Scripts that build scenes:

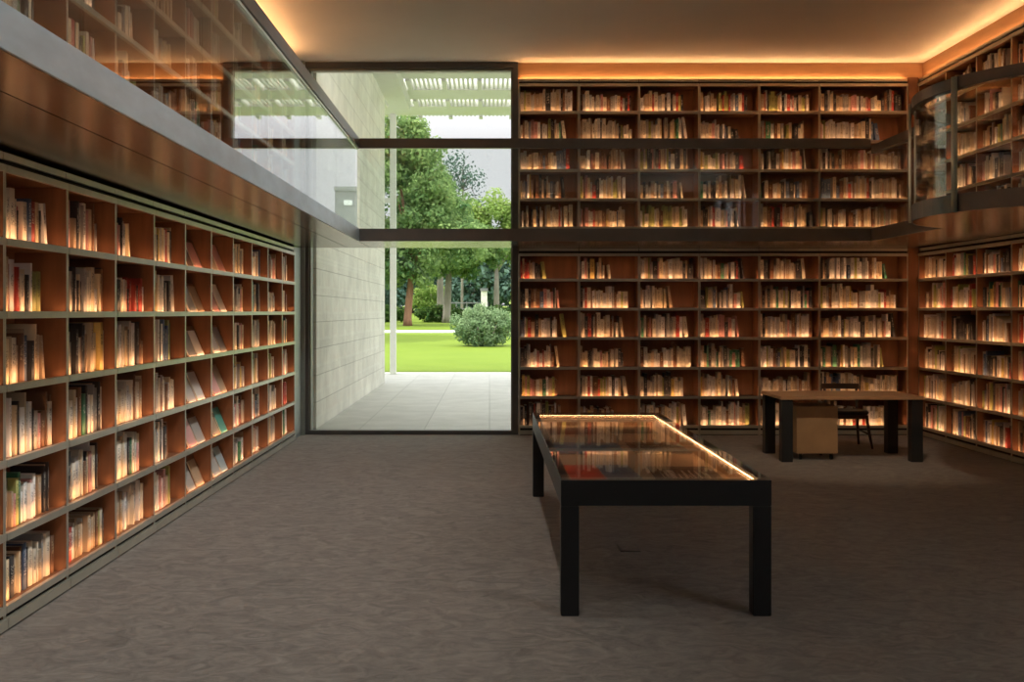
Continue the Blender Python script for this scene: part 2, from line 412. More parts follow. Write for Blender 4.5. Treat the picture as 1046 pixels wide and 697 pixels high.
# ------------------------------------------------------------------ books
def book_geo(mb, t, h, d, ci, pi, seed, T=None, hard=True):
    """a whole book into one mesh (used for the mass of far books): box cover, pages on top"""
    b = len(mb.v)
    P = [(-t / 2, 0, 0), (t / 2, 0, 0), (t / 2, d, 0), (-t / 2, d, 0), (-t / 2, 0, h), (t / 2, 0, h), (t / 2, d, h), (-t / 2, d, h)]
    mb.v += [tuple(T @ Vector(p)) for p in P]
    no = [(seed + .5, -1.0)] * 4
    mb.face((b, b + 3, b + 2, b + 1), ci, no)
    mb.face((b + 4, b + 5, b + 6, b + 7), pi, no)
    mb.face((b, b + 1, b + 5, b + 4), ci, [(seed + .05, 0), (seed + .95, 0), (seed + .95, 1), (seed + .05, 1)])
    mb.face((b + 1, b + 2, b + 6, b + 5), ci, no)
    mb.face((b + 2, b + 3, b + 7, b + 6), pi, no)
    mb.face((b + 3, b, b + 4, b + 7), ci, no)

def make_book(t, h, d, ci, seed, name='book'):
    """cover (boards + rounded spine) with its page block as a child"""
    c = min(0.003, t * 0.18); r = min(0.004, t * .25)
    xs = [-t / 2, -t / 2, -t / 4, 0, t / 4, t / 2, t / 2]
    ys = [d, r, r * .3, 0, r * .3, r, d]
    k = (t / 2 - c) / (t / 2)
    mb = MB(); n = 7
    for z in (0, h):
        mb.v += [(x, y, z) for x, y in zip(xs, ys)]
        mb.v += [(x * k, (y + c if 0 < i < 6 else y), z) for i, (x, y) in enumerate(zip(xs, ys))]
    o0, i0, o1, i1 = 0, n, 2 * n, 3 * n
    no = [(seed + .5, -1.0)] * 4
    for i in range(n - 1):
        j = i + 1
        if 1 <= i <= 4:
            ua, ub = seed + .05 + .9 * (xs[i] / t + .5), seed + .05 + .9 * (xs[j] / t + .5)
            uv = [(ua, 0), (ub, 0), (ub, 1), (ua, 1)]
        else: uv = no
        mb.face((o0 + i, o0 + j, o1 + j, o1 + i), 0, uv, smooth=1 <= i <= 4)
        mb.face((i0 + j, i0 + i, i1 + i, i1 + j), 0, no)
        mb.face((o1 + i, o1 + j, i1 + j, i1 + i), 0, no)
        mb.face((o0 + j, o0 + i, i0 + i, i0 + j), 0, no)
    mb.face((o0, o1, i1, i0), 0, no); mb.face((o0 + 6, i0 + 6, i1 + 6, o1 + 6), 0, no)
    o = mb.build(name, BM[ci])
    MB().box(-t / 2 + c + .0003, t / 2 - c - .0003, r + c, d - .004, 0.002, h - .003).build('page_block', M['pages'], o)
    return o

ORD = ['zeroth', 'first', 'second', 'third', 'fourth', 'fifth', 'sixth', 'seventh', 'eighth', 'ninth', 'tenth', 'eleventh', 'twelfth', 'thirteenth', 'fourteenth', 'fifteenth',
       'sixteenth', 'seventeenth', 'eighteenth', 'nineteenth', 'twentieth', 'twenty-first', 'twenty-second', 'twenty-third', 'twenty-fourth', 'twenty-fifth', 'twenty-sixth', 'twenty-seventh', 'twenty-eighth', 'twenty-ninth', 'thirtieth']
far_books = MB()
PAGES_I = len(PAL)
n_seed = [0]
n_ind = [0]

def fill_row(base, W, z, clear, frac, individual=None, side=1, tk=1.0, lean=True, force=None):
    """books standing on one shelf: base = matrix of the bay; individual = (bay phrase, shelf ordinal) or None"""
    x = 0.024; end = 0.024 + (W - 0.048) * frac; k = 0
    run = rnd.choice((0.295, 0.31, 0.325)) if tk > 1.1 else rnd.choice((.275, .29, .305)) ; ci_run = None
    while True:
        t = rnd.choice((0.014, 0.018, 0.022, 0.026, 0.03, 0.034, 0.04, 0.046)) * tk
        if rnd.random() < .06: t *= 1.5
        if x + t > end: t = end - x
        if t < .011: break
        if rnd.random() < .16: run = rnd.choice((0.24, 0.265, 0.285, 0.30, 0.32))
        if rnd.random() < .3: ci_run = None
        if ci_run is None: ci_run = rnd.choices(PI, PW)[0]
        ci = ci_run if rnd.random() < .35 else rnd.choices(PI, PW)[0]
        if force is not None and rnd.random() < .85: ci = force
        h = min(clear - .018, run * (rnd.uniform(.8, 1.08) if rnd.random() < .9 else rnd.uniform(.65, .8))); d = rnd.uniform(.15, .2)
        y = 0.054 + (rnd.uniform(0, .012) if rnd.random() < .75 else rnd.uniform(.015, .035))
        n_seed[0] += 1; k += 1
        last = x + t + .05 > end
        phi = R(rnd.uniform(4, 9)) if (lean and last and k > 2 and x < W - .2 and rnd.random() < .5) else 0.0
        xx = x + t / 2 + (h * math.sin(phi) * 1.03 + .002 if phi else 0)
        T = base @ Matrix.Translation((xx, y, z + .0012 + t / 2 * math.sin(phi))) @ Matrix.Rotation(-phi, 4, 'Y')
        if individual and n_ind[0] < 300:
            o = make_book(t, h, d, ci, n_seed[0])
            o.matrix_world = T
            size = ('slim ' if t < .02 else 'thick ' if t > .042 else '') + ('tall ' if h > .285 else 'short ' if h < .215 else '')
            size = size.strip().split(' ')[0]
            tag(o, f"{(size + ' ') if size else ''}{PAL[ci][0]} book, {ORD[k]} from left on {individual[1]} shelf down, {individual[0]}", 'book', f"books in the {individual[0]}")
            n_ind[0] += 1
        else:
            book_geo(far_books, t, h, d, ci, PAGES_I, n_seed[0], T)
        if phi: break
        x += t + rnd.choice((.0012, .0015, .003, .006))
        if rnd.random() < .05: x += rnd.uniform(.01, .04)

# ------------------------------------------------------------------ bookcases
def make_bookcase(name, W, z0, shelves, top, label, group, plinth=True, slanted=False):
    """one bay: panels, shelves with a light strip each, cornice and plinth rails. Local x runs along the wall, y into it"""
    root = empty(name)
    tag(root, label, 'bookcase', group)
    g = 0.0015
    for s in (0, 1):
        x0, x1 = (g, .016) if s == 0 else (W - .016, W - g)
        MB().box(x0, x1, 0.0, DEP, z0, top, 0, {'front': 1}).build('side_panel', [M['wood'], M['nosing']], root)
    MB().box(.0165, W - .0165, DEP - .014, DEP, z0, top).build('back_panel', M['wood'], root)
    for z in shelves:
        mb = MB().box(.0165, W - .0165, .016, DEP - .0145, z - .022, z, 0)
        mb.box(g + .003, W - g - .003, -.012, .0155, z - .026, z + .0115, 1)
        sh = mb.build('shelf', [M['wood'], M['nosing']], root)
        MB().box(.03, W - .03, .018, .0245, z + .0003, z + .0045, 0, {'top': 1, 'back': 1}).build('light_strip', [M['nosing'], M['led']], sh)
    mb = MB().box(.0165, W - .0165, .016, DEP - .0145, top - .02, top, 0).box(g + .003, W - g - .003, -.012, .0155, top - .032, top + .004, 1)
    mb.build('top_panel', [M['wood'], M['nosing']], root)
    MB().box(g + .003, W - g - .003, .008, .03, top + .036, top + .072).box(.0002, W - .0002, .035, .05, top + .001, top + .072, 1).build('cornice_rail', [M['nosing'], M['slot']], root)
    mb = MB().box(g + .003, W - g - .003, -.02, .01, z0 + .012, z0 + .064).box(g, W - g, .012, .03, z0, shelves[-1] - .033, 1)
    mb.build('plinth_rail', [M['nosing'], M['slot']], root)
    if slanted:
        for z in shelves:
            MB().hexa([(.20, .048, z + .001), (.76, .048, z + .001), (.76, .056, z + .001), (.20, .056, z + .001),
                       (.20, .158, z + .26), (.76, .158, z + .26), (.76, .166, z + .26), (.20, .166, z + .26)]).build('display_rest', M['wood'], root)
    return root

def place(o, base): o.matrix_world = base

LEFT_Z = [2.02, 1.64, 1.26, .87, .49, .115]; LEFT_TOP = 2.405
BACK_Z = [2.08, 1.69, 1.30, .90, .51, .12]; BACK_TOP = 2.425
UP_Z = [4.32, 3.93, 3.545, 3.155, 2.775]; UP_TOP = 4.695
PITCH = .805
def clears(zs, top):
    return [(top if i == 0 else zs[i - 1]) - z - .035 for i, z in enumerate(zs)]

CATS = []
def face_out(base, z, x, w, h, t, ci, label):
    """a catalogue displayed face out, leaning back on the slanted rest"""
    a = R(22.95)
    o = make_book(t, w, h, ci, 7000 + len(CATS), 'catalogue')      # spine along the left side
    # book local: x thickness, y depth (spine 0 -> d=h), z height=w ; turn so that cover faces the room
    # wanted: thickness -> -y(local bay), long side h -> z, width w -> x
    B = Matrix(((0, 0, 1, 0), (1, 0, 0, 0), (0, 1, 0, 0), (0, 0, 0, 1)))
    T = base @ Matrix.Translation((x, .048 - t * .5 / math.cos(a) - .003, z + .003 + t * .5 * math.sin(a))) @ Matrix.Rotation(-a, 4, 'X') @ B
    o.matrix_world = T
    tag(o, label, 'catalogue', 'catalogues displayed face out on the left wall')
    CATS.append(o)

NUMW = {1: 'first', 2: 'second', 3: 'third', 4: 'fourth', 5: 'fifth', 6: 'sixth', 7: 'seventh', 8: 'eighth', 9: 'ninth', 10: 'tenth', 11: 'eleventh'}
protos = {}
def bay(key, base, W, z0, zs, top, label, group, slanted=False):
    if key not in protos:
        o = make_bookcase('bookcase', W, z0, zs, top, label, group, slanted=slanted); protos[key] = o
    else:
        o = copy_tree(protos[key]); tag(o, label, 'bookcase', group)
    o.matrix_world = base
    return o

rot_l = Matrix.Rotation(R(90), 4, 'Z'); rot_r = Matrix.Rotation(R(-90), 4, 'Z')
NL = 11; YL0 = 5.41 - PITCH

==

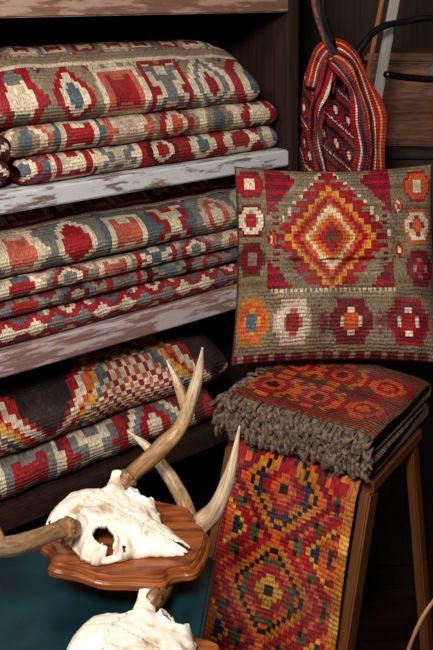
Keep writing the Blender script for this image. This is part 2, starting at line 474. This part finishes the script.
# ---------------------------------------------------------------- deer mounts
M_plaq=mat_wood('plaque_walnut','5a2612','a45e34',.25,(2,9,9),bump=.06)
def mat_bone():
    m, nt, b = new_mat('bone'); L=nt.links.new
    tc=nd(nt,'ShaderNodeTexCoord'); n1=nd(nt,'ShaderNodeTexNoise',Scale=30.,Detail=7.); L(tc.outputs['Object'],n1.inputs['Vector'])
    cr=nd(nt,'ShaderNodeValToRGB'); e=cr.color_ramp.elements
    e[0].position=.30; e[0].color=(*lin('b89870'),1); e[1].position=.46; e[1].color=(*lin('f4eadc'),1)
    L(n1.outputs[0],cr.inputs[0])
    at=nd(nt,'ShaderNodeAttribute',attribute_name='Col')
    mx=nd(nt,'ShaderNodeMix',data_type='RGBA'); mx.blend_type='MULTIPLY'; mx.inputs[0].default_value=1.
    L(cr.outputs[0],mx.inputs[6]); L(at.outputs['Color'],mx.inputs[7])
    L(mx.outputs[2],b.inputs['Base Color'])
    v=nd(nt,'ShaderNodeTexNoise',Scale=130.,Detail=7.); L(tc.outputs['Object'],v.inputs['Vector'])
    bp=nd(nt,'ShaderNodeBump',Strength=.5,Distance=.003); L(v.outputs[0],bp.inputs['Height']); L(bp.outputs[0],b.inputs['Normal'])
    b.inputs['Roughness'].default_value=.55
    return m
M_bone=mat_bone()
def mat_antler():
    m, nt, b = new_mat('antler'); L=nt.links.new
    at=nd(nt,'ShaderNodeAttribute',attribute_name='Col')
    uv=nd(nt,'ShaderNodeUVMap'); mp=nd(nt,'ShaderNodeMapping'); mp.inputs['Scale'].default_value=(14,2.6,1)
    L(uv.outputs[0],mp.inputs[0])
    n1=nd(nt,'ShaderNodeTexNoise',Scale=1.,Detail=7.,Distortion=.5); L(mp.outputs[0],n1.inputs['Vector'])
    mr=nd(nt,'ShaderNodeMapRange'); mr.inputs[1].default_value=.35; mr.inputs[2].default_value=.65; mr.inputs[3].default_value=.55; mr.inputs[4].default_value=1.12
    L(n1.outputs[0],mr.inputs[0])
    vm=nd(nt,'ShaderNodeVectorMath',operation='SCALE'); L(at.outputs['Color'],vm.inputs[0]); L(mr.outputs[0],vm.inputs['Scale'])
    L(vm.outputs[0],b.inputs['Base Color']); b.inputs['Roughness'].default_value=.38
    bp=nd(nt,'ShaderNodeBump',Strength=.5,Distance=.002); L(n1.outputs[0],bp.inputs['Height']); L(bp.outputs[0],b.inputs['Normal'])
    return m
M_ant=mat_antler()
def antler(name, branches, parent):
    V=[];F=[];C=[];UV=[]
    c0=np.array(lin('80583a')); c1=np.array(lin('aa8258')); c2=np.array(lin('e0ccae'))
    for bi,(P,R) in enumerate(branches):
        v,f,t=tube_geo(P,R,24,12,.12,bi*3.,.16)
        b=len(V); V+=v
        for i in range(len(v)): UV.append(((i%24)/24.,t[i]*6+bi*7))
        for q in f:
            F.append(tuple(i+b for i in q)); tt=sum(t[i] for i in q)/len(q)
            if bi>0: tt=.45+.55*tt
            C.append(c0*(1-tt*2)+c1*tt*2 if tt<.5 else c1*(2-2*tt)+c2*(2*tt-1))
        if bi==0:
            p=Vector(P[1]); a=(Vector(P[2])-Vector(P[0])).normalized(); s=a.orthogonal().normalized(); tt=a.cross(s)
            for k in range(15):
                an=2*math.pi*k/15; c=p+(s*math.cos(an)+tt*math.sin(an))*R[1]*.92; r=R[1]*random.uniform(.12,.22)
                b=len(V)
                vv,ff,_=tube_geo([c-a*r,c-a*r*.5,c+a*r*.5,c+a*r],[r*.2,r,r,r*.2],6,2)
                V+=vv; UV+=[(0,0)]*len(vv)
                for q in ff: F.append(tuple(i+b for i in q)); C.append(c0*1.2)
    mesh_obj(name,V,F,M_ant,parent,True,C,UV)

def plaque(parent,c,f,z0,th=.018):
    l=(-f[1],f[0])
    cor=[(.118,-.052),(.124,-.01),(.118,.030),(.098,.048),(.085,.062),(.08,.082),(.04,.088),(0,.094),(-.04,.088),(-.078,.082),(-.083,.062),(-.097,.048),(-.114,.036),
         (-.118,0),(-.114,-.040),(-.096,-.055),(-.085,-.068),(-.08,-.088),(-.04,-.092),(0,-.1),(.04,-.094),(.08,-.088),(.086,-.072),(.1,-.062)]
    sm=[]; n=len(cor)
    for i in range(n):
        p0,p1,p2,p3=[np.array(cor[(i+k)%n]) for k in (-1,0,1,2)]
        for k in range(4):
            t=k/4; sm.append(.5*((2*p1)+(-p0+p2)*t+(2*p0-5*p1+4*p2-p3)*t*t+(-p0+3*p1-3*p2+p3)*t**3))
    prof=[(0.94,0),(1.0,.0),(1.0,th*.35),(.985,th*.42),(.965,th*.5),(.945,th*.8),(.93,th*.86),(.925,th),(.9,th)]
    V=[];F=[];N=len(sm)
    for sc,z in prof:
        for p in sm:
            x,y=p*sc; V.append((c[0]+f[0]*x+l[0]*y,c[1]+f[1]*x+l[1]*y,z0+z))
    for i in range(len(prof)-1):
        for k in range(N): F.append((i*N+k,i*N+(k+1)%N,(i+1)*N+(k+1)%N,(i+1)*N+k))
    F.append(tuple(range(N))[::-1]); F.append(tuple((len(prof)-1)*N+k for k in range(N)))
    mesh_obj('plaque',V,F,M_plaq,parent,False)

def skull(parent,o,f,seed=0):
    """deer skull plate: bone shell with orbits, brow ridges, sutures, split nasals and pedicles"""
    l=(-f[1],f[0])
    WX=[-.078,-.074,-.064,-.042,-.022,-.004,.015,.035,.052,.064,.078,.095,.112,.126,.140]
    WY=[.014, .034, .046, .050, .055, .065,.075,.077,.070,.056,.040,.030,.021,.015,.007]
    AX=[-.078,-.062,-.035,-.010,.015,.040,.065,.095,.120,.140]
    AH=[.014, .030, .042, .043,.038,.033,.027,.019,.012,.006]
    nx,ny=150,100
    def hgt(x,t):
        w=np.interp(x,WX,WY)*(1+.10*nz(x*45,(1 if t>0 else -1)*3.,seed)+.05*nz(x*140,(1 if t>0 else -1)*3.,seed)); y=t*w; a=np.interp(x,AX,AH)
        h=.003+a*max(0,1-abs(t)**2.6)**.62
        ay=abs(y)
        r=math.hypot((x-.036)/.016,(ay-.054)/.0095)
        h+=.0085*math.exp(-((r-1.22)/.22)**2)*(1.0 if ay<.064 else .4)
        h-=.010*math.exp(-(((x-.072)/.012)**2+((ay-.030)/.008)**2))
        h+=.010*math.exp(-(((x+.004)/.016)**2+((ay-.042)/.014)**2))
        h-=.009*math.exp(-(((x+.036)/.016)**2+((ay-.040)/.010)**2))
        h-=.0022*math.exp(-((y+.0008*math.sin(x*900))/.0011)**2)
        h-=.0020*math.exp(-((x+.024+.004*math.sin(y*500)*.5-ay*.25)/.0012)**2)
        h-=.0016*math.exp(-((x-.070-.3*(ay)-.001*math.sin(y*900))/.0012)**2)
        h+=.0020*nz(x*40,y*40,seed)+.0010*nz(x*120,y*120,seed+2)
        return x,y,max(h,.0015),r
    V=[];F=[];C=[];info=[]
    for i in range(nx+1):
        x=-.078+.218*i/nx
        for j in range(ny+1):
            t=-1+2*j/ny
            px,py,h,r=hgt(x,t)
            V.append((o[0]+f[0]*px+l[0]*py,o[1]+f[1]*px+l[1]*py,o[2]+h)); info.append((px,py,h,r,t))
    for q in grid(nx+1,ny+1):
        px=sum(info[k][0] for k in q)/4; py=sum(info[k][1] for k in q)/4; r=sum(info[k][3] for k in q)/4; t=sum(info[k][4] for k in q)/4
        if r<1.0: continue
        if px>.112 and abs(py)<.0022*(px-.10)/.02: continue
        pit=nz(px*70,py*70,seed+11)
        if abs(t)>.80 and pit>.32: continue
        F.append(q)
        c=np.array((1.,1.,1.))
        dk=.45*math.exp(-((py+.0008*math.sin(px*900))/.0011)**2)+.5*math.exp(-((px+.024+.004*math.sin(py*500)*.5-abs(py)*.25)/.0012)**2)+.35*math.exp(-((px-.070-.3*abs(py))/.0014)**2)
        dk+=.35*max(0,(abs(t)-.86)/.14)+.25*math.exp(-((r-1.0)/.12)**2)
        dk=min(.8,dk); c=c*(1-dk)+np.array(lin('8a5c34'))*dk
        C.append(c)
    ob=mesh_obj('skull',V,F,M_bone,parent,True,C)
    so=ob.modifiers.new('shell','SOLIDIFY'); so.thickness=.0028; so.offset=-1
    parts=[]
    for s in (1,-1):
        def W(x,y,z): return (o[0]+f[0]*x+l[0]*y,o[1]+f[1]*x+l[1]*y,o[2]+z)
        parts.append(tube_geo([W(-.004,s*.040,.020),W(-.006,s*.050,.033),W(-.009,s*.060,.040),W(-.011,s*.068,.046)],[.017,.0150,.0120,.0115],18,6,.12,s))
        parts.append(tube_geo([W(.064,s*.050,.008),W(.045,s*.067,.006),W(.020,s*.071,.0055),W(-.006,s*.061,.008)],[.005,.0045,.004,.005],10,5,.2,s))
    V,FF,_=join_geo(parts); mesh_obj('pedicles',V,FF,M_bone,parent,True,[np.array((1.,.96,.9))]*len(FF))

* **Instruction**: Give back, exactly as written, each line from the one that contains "Continue the Blender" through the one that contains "mb.face((b + 3, b, b + 4, b + 7), ci, no)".

* **Response to this exercise**:
Continue the Blender Python script for this scene: part 2, from line 412. More parts follow. Write for Blender 4.5. Treat the picture as 1046 pixels wide and 697 pixels high.
# ------------------------------------------------------------------ books
def book_geo(mb, t, h, d, ci, pi, seed, T=None, hard=True):
    """a whole book into one mesh (used for the mass of far books): box cover, pages on top"""
    b = len(mb.v)
    P = [(-t / 2, 0, 0), (t / 2, 0, 0), (t / 2, d, 0), (-t / 2, d, 0), (-t / 2, 0, h), (t / 2, 0, h), (t / 2, d, h), (-t / 2, d, h)]
    mb.v += [tuple(T @ Vector(p)) for p in P]
    no = [(seed + .5, -1.0)] * 4
    mb.face((b, b + 3, b + 2, b + 1), ci, no)
    mb.face((b + 4, b + 5, b + 6, b + 7), pi, no)
    mb.face((b, b + 1, b + 5, b + 4), ci, [(seed + .05, 0), (seed + .95, 0), (seed + .95, 1), (seed + .05, 1)])
    mb.face((b + 1, b + 2, b + 6, b + 5), ci, no)
    mb.face((b + 2, b + 3, b + 7, b + 6), pi, no)
    mb.face((b + 3, b, b + 4, b + 7), ci, no)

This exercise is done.